From Guest Room to Gallery: Revisiting a Vizcaya Treasure

 

School of Giovanni Paolo Panini (1691-1765), Women with Vase, 18th century, oil on canvas. Vizcaya Museum & Gardens. 
School of Giovanni Paolo Panini (1691-1765), Women with Vase, 18th century, oil on canvas. Vizcaya Museum & Gardens.

Vizcaya’s patron, James Deering, purchased a small painting from the Anglo-Florentine art dealer and collector, Arthur Acton (1873–1953) in 1914, which would decorate the guest bedroom known as Lady Hamilton, located in the North Tower. This oval-shaped painting shows two young women among architectural ruins engaged in conversation before one monumental marble vase that predominates the composition. Since Vizcaya opened as a public museum, the painting was relocated to the bottom of the North Tower’s staircase for visitor enjoyment. It has now been recently restored and reinstalled at the landing of the North Tower staircase in the Gallery of the Main House. 

A dimly lit, ornate living room with antique furniture, elaborate wall moldings, a chandelier, and a large fireplace with a mirror above it.
View of Southeast Corner of Lady Hamilton Bedroom, ca. 1934. The Frank Bell Photograph Collection, fb02011T. Vizcaya Museum & Gardens Archives.

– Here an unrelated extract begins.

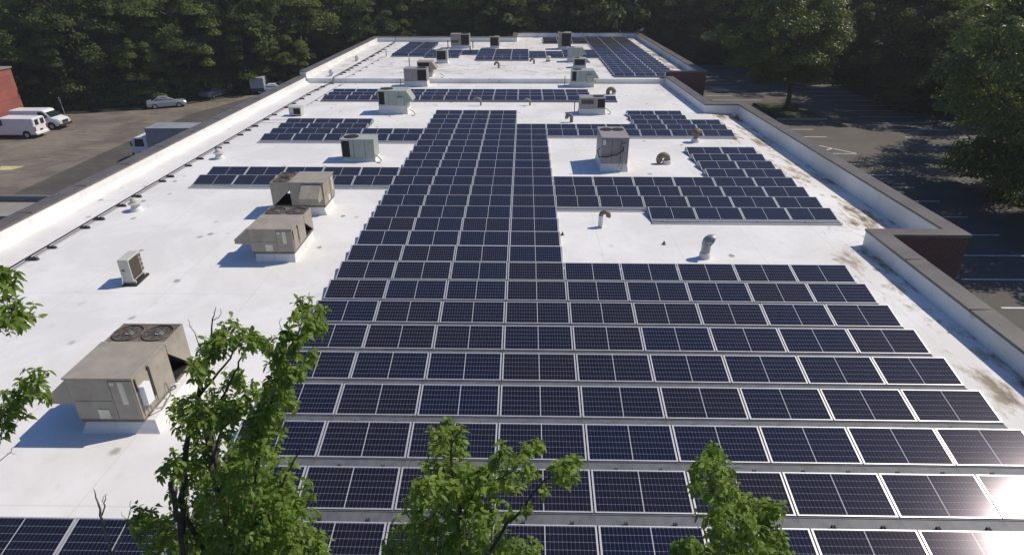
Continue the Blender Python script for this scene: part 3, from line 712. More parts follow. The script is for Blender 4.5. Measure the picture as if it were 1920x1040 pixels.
# stand pipes and strays
def standpipe(x,y,z0,h,lab,r=.05,mat='galv'):
    root=empty('stand_pipe',(x,y,z0),0,lab,'pipe')
    m=MB(); m.cyl((0,0,0),r,h,10); m.build('pipe',M[mat],root); m=MB(); m.lathe((0,0,0),[(r*3,0),(r*1.3,.08)],12); m.build('flashing_boot',M['roof'],root)
    m=MB(); m.cyl((0,0,h),r*1.3,.05,10); m.build('cap',M[mat],root)
standpipe(-16.3,77.2,ZF,.8,'pale stand pipe beside the raised-roof pair of columns',.09,'whitebox')
standpipe(-12.15,68.7,ZF,.9,'stand pipe in front of the raised-roof pair of columns',.07)
standpipe(3.75,48.0,0,.75,'thin stand pipe with elbow beside the low mauve unit',.03,'dark')
standpipe(3.7,60.1,0,.8,'thin stand pipe at the foot of the hooded grey-green unit',.03,'dark')
standpipe(-11.35,58.9,0,.7,'thin stand pipe beside the dark-coiled unit at the roof step',.03,'dark')
standpipe(-5.0,40.0,0,.28,'stub pipe between the stepped arm and the long strip',.04)
standpipe(-9.9,84.9,ZF,1.0,'stand pipe beside the wide unit near the far parapet',.06,'dark')
standpipe(-6.7,84.9,ZF,.9,'stand pipe at the other side of the wide far unit',.06,'dark')
standpipe(-6.6,79.5,ZF,.95,'stand pipe in front of the short raised-roof pair',.07,'dark')
standpipe(.05,22.3,0,.001,'x') if False else None
def drain(x,y,z0,lab,s=1):
    root=empty('roof_drain',(x,y,z0),0,lab,'roof drain','roof drains in the white roof')
    m=MB(); m.lathe((0,0,0),[(.16*s,0),(.16*s,.03),(.10*s,.05)],16); m.build('ring',M['dark'],root)
    m=MB(); m.lathe((0,0,0),[(.10*s,.04),(.09*s,.10),(.03*s,.14),(0,.14)],12); m.build('strainer',M['dark'],root)
drain(15.55,24.1,-.16,'dark roof drain in the corner by the shaded parapet jog',1.5)
drain(5.6,23.1,0,'small dark drain beside the galvanised hood vent',.45)
drain(1.6,24.0,0,'small drain beside the gooseneck with the white stem',.4)
# conduit whips beside some units
for (x,y,z0,lab) in [(-8.2,34.75,0,'coiled white conduit whip at the foot of the low grey-green unit'),(-8.25,47.2,0,'conduit whip hanging under the hood of the tall-curbed unit'),(6.35,47.9,0,'conduit whip beside the dark coil of the low mauve unit'),(-7.9,62.3,ZF,'looped white hose beside the brownish hooded unit')]:
    m=MB(); m.tube([(x-.3,y+.1,z0+.35),(x-.1,y-.05,z0+.3),(x+.1,y-.15,z0+.1),(x+.05,y-.35,z0+.03),(x-.15,y-.3,z0+.03)],.03,6); o=m.build('conduit_whip',M['lead']); tag(o,lab,'conduit')
# ------------------------------------------------------------ vehicles
def wheel(root,x,y,s,r=.36,w=.24):
    m=MB(); m.cyl((x,y-w/2,r),r,w,22,axis='y'); 
    t_=m.build('wheel',M['tyre'],root); m=MB(); yy=y+s*w/2; m.cyl((x,min(yy,yy+s*.012),r),r*.6,.012,16,axis='y'); m.build('rim',M['rim'],t_)
def loft(sections,mat,name,root,bevel=0):
    """sections: list of (x,[(y,z)...]) symmetric bodies"""
    n=len(sections[0][1]); m=MB(); vs=[(x,y,z_) for x,pr in sections for y,z_ in pr]; fs=[]
    for k in range(len(sections)-1):
        for i in range(n): fs.append((k*n+i,k*n+(i+1)%n,(k+1)*n+(i+1)%n,(k+1)*n+i))
    fs+=[tuple(range(n-1,-1,-1)),tuple(range((len(sections)-1)*n,len(sections)*n))]
    m.add(vs,fs); return m.build(name,mat,root,bevel=bevel)
def van(loc,rz,label):
    """nose toward +x"""
    root=empty('van',loc,rz,label,'van','white cargo vans beside the brick wall')
    def sec(x,w,zl,zt,wt): return (x,[(-w,zl),(w,zl),(w,zl+(zt-zl)*.5),(wt,zt-.06),(wt-.12,zt),(-wt+.12,zt),(-wt,zt-.06),(-w,zl+(zt-zl)*.5)])
    loft([sec(-2.75,.97,.45,2.02,.84),sec(-2.65,1.0,.42,2.10,.87),sec(0.9,1.0,.40,2.12,.88),sec(1.15,1.0,.40,2.06,.86),sec(1.85,1.0,.40,1.32,.90),sec(2.55,.96,.40,1.15,.84),sec(2.72,.92,.45,1.05,.78)],M['white'],'body',root)
    m=MB(); m.add([(1.10,-.80,2.02),(1.10,.80,2.02),(1.88,.86,1.34),(1.88,-.86,1.34)],[(0,1,2,3)]); m.v=[(x+.02,y,z_+.03) for x,y,z_ in m.v]; m.build('windscreen',M['glass'],root)
    for s in (-1,1):
        m=MB(); m.add([(.55,s*.955,1.95),(1.02,s*.945,1.93),(1.62,s*1.0,1.36),(.55,s*1.015,1.36)],[(0,1,2,3)]); m.v=[(x,y+s*.012,z_) for x,y,z_ in m.v]; m.build('side_window',M['glass'],root)
        m=MB(); m.box(-2.79,-2.76,s*.42-.24,s*.42+.24,1.38,1.92); m.build('rear_window',M['glass'],root)
        m=MB(); m.box(-2.79,-2.74,s*.88-.07,s*.88+.07,.8,1.25); m.build('tail_lamp',M['redlamp'],root)
        m=MB(); m.box(2.66,2.75,s*.68-.18,s*.68+.18,.72,.92); m.build('headlight',M['lamp'],root)
        m=MB(); m.box(1.25,1.45,s*1.2-.08,s*1.2+.08,1.32,1.6); m.build('door_mirror',M['dark'],root)
        for x in (-1.75,1.75): wheel(root,x,s*.90,s)
        m=MB()
        for x in (-1.75,1.75): m.cyl((x,s*1.004-.004,.42),.44,.008,20,axis='y')
        m.build('wheel_arch',M['black'],root)
    m=MB(); m.box(2.70,2.76,-.45,.45,.66,.95); m.build('grille',M['dark'],root)
    m=MB(); m.box(2.62,2.82,-.95,.95,.36,.60); m.build('front_bumper',M['dark'],root)
    m=MB(); m.box(-2.86,-2.72,-.95,.95,.40,.58); m.build('rear_bumper',M['white'],root)
    m=MB(); m.box(-2.80,-2.77,-.2,.2,.75,.9); m.build('number_plate',M['dark'],root)
    return root
van((-54.75,66.45,-6.49),rad(180),'white cargo van with two dark rear windows, tail toward the roof')
van((-54.9,70.55,-6.49),rad(0),'white cargo van with its bonnet and windscreen showing, behind the other van')
def sedan(loc,rz,mat,label,group=None):
    root=empty('parked_car',loc,rz,label,'car',group)
    def sec(x,w,zl,zt,wt): return (x,[(-w,zl),(w,zl),(w,zl+(zt-zl)*.6),(wt,zt),(-wt,zt),(-w,zl+(zt-zl)*.6)])
    loft([sec(-2.3,.80,.42,.88,.70),sec(-2.2,.86,.30,.98,.76),sec(-1.3,.89,.26,1.0,.80),sec(1.0,.89,.26,.98,.80),sec(2.0,.86,.28,.82,.74),sec(2.32,.74,.36,.68,.62)],mat,'body',root)
    loft([sec(-1.65,.70,.97,.99,.66),sec(-.85,.74,.96,1.38,.58),sec(.15,.76,.96,1.43,.60),sec(1.10,.72,.95,.98,.66)],mat,'roof',root)
    for s in (-1,1):
        m=MB(); m.add([(-1.35,s*.72,1.03),(-.82,s*.62,1.33),(.15,s*.65,1.37),(.85,s*.71,1.04)],[(0,1,2,3)]); m.v=[(x,y+s*.04,z_) for x,y,z_ in m.v]; m.build('side_window',M['glass'],root)
        for x in (-1.4,1.4): wheel(root,x,s*.80,s,.32,.2)
        m=MB(); m.box(2.2,2.3,s*.58-.12,s*.58+.12,.55,.67); m.build('headlight',M['lamp'],root)
    m=MB(); m.add([(.22,-.60,1.41),(.22,.60,1.41),(1.10,.68,1.0),(1.10,-.68,1.0)],[(0,1,2,3)]); m.v=[(x+.03,y,z_+.025) for x,y,z_ in m.v]; m.build('windscreen',M['glass'],root)
    m=MB(); m.add([(-.90,-.58,1.37),(-.90,.58,1.37),(-1.62,.66,1.01),(-1.62,-.66,1.01)],[(0,1,2,3)]); m.v=[(x-.03,y,z_+.025) for x,y,z_ in m.v]; m.build('rear_window',M['glass'],root)
    return root
sedan((-46.7,82.3,-6.49),rad(28),M['silver'],'silver sedan parked at the edge of the dark trees')
sedan((-43.6,89.6,-6.49),rad(75),M['galv'],'dim grey car half lost in the shade of the trees')
sedan((-36.0,92.3,-6.49),rad(8),M['white'],'white car roof showing just over the parapet, nearer of two')
sedan((-35.1,97.6,-6.49),rad(8),M['white'],'white car roof showing just over the parapet, farther of two')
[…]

In the 1700s, depictions of architecture from classical antiquity, often set in imaginative landscapes and among Roman ruins, gained considerable popularity. Giovanni Paolo Panini (1691-1765), a renowned painter of such views, known as vedute, in eighteenth-century Rome, was originally credited as the artist of Vizcaya’s painting when it was purchased.

While Vizcaya’s painting doesn’t bear any signature, Panini’s influence is apparent in its composition. The large vase with dancing figures is a recurring motif in Panini’s works, and a similar seated female figure can be found in other paintings by him. For example, Panini’s Ruins with the Vase of Dancers and Figures (1753?) bears a resemblance to Vizcaya’s composition, with a large vase on the left and a seated woman on the right.

Vizcaya’s painting retains a sketch-like quality due to its loose brushstrokes, whereas another version of the painting, housed at the Museum of Fine Arts in Budapest, exhibits a more finished appearance.